Optimization of mesh density for numerical simulations of hydrodynamic lubrication considering textured surfaces

Abstract

In this work, a parametric study of a lubricated textured contact is carried out using a numerical model. The model solves the Reynolds equation coupled with a mass-conserving cavitation algorithm, and addresses the hydrodynamic lubrication of a mechanical seal with textured surfaces. Three shapes of texture (square, spherical cap, and triangle) are used, and the effect of the aspect ratio is also discussed for the case involving a triangular dimple. In order to estimate quantitatively the discretization error, the grid convergence index method is applied, considering several operating parameters (leakage, cavitation, load-carrying capacity) and using three grid levels: coarse (100 × 100), medium (200 × 200), and fine (400 × 400).
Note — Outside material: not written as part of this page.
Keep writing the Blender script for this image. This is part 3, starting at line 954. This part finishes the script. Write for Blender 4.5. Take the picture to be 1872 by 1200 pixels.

As could be expected, grid convergence index analysis showed that there was a reduction in the discretization error when the grid system was refined. However, the study also showed that medium grid (200 × 200) solution has a grid convergence index of <6%. Comparison between fine and medium mesh densities, with regard to accuracy and computational time requirements, indicated that a medium mesh density was appropriate in the case of the present program, since the computational time is reduced by a factor of 9 when compared with the highest mesh density. Moreover, the size of the optimal mesh also depends on the operating conditions. The higher the lubrication number, the higher the number of nodes.